例えば、5番の山口が走者を返せないのであれば、山口とソトの打順を入れ替えたり、中村の状態が上がってくれば3番に上げたり、山口や安田の調子が悪くなったら7番に下げたり。このあたりは流動的になることを想定しています。
――流動的にメンバーを入れ替えるには、今回ベストメンバーに選んだ以外の選手も重要ですね。
清水 茶谷もそうですが、ケガ人が出たら池田来翔や小川龍成がカバーしてもいい。ベテランの荻野貴司や角中勝也も健在ですし、足のある和田康士朗や左に強い石川慎吾など、それぞれ"強み"を持つ選手がいるので、相手によって打線を柔軟に変えられます。
懸念点は、今回考えた打順だと3〜6番までが走れないこと。例えば、単打でセカンドからホームに還ってこられない"各駅停車"になる可能性があるんです。溜まった走者をポランコや山口が長打で還してくれればいいのですが、単打止まりだった場合に走者が溜まり続けることになる。なので、ある程度走れる中村のバッティングの状態が上がれば、3〜6番のどこかに入れてもいいかなと思います。
――先ほど、攻撃重視の打線というお話がありましたが、別の打順のアイディアもありますか?
清水 より攻撃的にいくのであれば、山口を1番や2番に入れるのも面白いですけどね。いいバッターを上位に詰めて数多く打席を回したほうが、相手は嫌だと思うので。ソトやポランコを2番に入れてもいいかもしれません。1回表に必ずソトやポランコが打席に立つのも脅威でしょうから。
――佐藤選手は、これまでのシーズンでは6番など、もう少し上の打順を任されるケースもありましたが、8番での起用としたのは?
清水 僕が佐藤に期待しているのは、キャッチャーとしての成長です。長打が期待できるバッターはポランコ、ソト、山口がいるので、佐藤は長打を狙わずに"つなぎ"に徹してほしいですし、気楽な打順で守りの意識を高めてほしい。
ロッテはキャッチャーが安定してくれば、チームが安定すると思うんです。これまで佐藤は打つほうを期待されて、6番などで起用されたりしていましたが、打つほうも守るほうも、となるとやっぱりしんどいですから。
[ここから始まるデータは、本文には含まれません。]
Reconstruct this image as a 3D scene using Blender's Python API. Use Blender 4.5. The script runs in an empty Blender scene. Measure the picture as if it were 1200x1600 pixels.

オリックスの森友哉ぐらいの能力があればそれも可能ですが、まずはキャッチャーとして一人前になってほしいです。佐藤が成長する・しないは、チームに与える影響が大きい。まずは守りで信頼されるようになって、そこからバッティングでも貢献していってほしいと思います。
【プロフィール】
清水直行(しみず・なおゆき)
1975年11月24日に京都府京都市に生まれ、兵庫県西宮市で育つ。社会人・東芝府中から、1999年のドラフトで逆指名によりロッテに入団。長く先発ローテーションの核として活躍した。日本代表としては2004年のアテネ五輪で銅メダルを獲得し、2006年の第1回WBC(ワールド・ベースボールクラシック)の優勝に貢献。2009年にトレードでDeNAに移籍し、2014年に現役を引退。通算成績は294試合登板105勝100敗。引退後はニュージーランドで野球連盟のGM補佐、ジュニア代表チームの監督を務めたほか、2019年には沖縄初のプロ球団「琉球ブルーオーシャンズ」の初代監督に就任した。